• **Dataset extract**:
○ ○ ○

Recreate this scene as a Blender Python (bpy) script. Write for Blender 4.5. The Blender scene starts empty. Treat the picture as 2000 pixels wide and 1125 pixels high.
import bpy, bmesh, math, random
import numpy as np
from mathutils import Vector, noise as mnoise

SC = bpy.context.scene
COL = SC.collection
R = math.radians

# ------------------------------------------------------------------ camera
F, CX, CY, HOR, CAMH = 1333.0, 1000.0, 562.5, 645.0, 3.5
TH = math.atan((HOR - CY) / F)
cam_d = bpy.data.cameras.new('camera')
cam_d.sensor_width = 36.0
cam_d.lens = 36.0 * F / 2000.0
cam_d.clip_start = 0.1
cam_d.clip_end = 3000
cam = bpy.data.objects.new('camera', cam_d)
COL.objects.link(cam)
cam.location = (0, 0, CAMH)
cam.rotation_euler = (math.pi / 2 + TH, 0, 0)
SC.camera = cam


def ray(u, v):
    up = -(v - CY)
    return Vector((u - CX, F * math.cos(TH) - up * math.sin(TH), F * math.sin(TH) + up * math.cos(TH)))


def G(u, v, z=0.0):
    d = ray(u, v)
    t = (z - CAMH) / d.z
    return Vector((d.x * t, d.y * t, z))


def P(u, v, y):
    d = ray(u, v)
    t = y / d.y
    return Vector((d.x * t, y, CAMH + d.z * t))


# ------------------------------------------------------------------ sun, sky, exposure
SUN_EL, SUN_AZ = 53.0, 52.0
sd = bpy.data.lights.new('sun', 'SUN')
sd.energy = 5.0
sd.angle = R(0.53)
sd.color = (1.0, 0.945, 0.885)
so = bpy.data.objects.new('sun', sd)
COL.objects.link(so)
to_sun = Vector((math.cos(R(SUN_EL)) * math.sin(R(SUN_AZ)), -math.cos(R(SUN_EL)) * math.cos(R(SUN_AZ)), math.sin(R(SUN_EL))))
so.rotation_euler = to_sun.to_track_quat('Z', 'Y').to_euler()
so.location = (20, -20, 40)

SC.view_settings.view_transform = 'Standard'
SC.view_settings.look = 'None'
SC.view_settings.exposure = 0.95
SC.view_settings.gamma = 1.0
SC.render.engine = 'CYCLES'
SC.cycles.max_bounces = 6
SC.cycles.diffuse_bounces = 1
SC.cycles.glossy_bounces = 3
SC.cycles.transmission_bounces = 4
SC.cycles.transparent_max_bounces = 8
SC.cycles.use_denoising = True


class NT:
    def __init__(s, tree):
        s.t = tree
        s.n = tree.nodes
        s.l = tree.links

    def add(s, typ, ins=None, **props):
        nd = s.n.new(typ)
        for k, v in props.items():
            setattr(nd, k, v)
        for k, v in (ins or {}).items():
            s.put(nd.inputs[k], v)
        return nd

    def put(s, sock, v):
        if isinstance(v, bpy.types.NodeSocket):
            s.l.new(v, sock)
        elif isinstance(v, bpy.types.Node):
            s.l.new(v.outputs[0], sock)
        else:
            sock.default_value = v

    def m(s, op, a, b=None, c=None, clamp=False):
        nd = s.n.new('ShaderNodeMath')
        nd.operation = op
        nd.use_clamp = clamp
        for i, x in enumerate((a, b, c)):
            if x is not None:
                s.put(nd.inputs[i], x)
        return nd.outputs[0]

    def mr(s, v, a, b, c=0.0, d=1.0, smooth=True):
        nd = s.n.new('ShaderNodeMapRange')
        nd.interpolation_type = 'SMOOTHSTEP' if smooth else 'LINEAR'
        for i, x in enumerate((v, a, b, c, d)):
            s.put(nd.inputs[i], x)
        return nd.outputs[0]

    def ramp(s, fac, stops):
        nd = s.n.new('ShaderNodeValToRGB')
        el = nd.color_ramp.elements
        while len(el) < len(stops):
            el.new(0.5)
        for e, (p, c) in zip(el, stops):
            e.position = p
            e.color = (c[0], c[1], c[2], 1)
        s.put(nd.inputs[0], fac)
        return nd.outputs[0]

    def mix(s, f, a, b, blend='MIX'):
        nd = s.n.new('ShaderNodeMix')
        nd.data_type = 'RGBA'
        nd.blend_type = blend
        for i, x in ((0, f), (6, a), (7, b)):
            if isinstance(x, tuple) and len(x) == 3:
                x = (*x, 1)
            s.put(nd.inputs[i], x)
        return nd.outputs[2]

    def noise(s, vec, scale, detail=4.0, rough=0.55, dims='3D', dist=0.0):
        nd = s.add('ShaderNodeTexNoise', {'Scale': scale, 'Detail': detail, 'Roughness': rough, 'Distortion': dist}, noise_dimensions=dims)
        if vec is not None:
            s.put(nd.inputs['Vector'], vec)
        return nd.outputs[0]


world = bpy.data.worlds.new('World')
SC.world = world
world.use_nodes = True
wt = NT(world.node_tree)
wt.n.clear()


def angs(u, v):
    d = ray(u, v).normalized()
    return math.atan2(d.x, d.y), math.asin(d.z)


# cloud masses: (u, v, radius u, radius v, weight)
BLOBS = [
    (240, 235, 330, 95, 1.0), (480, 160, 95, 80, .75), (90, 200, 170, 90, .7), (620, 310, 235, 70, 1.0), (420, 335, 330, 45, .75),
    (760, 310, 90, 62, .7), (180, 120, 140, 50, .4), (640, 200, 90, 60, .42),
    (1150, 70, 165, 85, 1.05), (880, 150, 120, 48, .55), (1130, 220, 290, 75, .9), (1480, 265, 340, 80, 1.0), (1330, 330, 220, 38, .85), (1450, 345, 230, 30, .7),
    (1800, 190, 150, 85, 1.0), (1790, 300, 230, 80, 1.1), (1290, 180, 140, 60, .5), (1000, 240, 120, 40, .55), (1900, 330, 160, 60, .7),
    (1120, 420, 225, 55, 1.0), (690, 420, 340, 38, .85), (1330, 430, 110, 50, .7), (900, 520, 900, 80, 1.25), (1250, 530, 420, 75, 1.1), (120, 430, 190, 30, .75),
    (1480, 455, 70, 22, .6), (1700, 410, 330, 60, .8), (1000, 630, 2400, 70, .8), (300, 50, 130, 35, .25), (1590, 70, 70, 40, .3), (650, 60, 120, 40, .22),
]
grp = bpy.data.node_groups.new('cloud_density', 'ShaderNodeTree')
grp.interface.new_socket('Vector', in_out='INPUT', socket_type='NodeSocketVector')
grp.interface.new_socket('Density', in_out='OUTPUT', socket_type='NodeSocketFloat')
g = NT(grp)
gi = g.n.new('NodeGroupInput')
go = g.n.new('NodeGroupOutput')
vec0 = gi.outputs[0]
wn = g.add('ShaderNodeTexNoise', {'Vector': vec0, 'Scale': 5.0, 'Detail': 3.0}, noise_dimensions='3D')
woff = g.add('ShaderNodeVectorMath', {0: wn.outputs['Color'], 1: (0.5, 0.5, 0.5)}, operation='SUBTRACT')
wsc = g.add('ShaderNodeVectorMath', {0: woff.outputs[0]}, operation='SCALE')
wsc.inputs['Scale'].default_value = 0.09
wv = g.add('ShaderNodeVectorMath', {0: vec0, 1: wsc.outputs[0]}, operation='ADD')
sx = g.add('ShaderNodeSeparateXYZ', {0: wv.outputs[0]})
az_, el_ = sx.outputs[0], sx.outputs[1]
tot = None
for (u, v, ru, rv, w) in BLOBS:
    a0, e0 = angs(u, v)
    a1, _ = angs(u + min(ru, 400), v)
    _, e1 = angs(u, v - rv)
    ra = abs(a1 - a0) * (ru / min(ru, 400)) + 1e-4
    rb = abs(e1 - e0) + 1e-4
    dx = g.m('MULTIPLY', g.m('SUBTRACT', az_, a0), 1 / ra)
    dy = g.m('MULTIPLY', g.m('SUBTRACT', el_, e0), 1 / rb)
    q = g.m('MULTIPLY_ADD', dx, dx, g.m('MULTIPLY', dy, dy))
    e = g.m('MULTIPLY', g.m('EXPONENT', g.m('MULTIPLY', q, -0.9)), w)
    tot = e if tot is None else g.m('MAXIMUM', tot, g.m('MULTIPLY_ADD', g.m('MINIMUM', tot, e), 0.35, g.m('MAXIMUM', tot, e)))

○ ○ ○

• **Exercise**: Print only the lines from the top of the data above down to the line holding "return Vector((d.x * t, y, CAMH", inclusive.

• **Solved problem**:
Recreate this scene as a Blender Python (bpy) script. Write for Blender 4.5. The Blender scene starts empty. Treat the picture as 2000 pixels wide and 1125 pixels high.
import bpy, bmesh, math, random
import numpy as np
from mathutils import Vector, noise as mnoise

SC = bpy.context.scene
COL = SC.collection
R = math.radians

# ------------------------------------------------------------------ camera
F, CX, CY, HOR, CAMH = 1333.0, 1000.0, 562.5, 645.0, 3.5
TH = math.atan((HOR - CY) / F)
cam_d = bpy.data.cameras.new('camera')
cam_d.sensor_width = 36.0
cam_d.lens = 36.0 * F / 2000.0
cam_d.clip_start = 0.1
cam_d.clip_end = 3000
cam = bpy.data.objects.new('camera', cam_d)
COL.objects.link(cam)
cam.location = (0, 0, CAMH)
cam.rotation_euler = (math.pi / 2 + TH, 0, 0)
SC.camera = cam


def ray(u, v):
    up = -(v - CY)
    return Vector((u - CX, F * math.cos(TH) - up * math.sin(TH), F * math.sin(TH) + up * math.cos(TH)))


def G(u, v, z=0.0):
    d = ray(u, v)
    t = (z - CAMH) / d.z
    return Vector((d.x * t, d.y * t, z))


def P(u, v, y):
    d = ray(u, v)
    t = y / d.y
    return Vector((d.x * t, y, CAMH + d.z * t))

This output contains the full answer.